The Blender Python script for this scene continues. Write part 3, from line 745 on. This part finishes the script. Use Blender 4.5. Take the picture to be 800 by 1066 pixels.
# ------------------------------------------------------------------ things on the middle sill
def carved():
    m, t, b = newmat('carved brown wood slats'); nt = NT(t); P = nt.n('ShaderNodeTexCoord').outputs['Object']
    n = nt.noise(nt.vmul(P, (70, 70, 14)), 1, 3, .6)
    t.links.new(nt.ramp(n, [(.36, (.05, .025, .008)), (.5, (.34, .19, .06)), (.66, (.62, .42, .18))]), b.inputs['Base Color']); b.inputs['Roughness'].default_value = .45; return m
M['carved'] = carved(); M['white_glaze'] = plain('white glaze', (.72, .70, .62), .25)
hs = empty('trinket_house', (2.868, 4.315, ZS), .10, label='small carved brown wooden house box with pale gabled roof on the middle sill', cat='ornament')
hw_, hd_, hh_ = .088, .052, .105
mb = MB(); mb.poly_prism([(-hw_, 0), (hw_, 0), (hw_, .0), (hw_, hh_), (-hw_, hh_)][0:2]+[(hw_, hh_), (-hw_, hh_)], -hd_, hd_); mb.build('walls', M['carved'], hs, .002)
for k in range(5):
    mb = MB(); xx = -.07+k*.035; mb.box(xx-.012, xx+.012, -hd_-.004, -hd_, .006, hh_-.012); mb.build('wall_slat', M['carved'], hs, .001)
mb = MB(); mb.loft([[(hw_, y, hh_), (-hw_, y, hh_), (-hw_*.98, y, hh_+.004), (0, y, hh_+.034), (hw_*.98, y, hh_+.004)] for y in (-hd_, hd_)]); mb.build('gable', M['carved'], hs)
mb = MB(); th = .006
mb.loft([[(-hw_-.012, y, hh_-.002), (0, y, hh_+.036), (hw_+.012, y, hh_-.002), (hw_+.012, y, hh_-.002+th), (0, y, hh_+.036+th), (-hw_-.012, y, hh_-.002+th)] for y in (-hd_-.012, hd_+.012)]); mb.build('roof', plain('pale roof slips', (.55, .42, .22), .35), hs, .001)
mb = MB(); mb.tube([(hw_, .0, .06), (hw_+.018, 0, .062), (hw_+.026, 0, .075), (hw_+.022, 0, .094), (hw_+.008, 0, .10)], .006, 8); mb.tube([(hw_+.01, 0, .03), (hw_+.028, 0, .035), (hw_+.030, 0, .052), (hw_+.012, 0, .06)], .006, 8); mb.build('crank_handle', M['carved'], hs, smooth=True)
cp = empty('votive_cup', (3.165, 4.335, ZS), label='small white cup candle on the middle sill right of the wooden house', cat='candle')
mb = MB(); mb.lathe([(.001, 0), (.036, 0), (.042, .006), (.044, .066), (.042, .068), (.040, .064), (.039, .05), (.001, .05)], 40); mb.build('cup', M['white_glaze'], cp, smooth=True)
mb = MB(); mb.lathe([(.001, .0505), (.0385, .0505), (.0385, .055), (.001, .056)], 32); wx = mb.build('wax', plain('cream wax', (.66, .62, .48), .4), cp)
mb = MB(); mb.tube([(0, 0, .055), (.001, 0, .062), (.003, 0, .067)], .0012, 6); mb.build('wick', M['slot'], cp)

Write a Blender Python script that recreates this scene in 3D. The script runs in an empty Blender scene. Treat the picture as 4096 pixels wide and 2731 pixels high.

§ §

■ WHAT IS EXPECTED:
Set all of the records down again, exactly as they stand.

■ WRITTEN ANSWER:
The Blender Python script for this scene continues. Write part 3, from line 745 on. This part finishes the script. Use Blender 4.5. Take the picture to be 800 by 1066 pixels.
# ------------------------------------------------------------------ things on the middle sill
def carved():
    m, t, b = newmat('carved brown wood slats'); nt = NT(t); P = nt.n('ShaderNodeTexCoord').outputs['Object']
    n = nt.noise(nt.vmul(P, (70, 70, 14)), 1, 3, .6)
    t.links.new(nt.ramp(n, [(.36, (.05, .025, .008)), (.5, (.34, .19, .06)), (.66, (.62, .42, .18))]), b.inputs['Base Color']); b.inputs['Roughness'].default_value = .45; return m
M['carved'] = carved(); M['white_glaze'] = plain('white glaze', (.72, .70, .62), .25)
hs = empty('trinket_house', (2.868, 4.315, ZS), .10, label='small carved brown wooden house box with pale gabled roof on the middle sill', cat='ornament')
hw_, hd_, hh_ = .088, .052, .105
mb = MB(); mb.poly_prism([(-hw_, 0), (hw_, 0), (hw_, .0), (hw_, hh_), (-hw_, hh_)][0:2]+[(hw_, hh_), (-hw_, hh_)], -hd_, hd_); mb.build('walls', M['carved'], hs, .002)
for k in range(5):
    mb = MB(); xx = -.07+k*.035; mb.box(xx-.012, xx+.012, -hd_-.004, -hd_, .006, hh_-.012); mb.build('wall_slat', M['carved'], hs, .001)
mb = MB(); mb.loft([[(hw_, y, hh_), (-hw_, y, hh_), (-hw_*.98, y, hh_+.004), (0, y, hh_+.034), (hw_*.98, y, hh_+.004)] for y in (-hd_, hd_)]); mb.build('gable', M['carved'], hs)
mb = MB(); th = .006
mb.loft([[(-hw_-.012, y, hh_-.002), (0, y, hh_+.036), (hw_+.012, y, hh_-.002), (hw_+.012, y, hh_-.002+th), (0, y, hh_+.036+th), (-hw_-.012, y, hh_-.002+th)] for y in (-hd_-.012, hd_+.012)]); mb.build('roof', plain('pale roof slips', (.55, .42, .22), .35), hs, .001)
mb = MB(); mb.tube([(hw_, .0, .06), (hw_+.018, 0, .062), (hw_+.026, 0, .075), (hw_+.022, 0, .094), (hw_+.008, 0, .10)], .006, 8); mb.tube([(hw_+.01, 0, .03), (hw_+.028, 0, .035), (hw_+.030, 0, .052), (hw_+.012, 0, .06)], .006, 8); mb.build('crank_handle', M['carved'], hs, smooth=True)
cp = empty('votive_cup', (3.165, 4.335, ZS), label='small white cup candle on the middle sill right of the wooden house', cat='candle')
mb = MB(); mb.lathe([(.001, 0), (.036, 0), (.042, .006), (.044, .066), (.042, .068), (.040, .064), (.039, .05), (.001, .05)], 40); mb.build('cup', M['white_glaze'], cp, smooth=True)
mb = MB(); mb.lathe([(.001, .0505), (.0385, .0505), (.0385, .055), (.001, .056)], 32); wx = mb.build('wax', plain('cream wax', (.66, .62, .48), .4), cp)
mb = MB(); mb.tube([(0, 0, .055), (.001, 0, .062), (.003, 0, .067)], .0012, 6); mb.build('wick', M['slot'], cp)

Write a Blender Python script that recreates this scene in 3D. The script runs in an empty Blender scene. Treat the picture as 4096 pixels wide and 2731 pixels high.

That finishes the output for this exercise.